自殺 19人が生徒への暴行を目撃か
7月12日 6時19分
大津市で中学2年生の男子生徒が自殺したことをめぐり、警察は、同級生らが体育大会で男子生徒を暴行した疑いで、昨夜、学校などを捜索しました。学校のアンケートでは、「体育大会での暴行などを直接見た」と答えた生徒が19人に上っていて、警察は、目撃した生徒らから引取りをして、来月中をめどに立件するかどうか判断する方針です。
去年10月、大津市で中学2年生の男子生徒がマンションから飛び降りて自殺し、大津市教育委員会は、生徒が複数の同級生からいじめを受けていたことを認めています。警察は、自殺した生徒が受けていたとされるいじめと自殺との関連などを調べるため、生徒が通っていた中学校と大津市教育委員会を昨夜捜索しました。

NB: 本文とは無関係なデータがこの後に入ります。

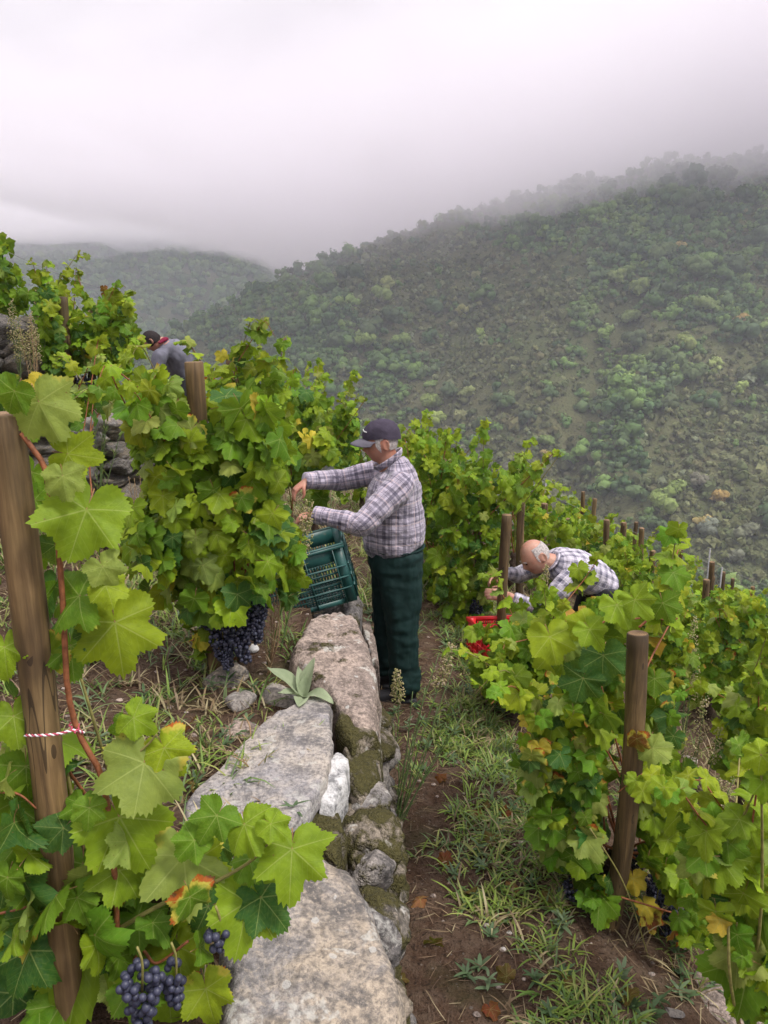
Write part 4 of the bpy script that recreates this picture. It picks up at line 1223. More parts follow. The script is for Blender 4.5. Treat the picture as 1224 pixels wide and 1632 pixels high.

警察によりますと、捜索の容疑は、自殺のおよそ2週間前に学校が開いた体育大会の会場で、3人の同級生が生徒の手足を鉢巻きなどで縛るなどして、暴行した疑いだということです。
学校が全校生徒を対象に行なったアンケートによりますと、「この体育大会で、男子生徒が暴行や嫌がらせを受けているのを直接見た」と答えた生徒が19人いて、そうした話を聞いたとする生徒とあわせると34人に上っています。
警察は、学校側からアンケートの提出を受けて、こうした情報をすでに把握しており、目撃した生徒らから夏休みに集中的に聞き取りを行い、来月中をめどに立件するかどうかを判断する方針です。
生徒の自殺をめぐって、中学校に強制捜査が入るのは異例です。滋賀県警察本部の生活安全部長は、「自殺した少年に何かあったのか。未然に防げなかった原因は何かなど、事実や原因を徹底的に究明すべきと考えた。教育委員会や学校などによるいじめの対応や調査の実態の全容も明らかにしていく」というコメントを出しました。
一方、元検察官の若狭 勝(わかさ まさる)弁護士は、次のように話しています。「警察が学校に捜索に入るというのは、生徒への心理的な影響も大きいですし、単なる暴行だけの事実、そういう視点だけだとすると、やはり行きすぎていると。かなり慎重に工夫しながら、事情を聞くということが求められると思います。」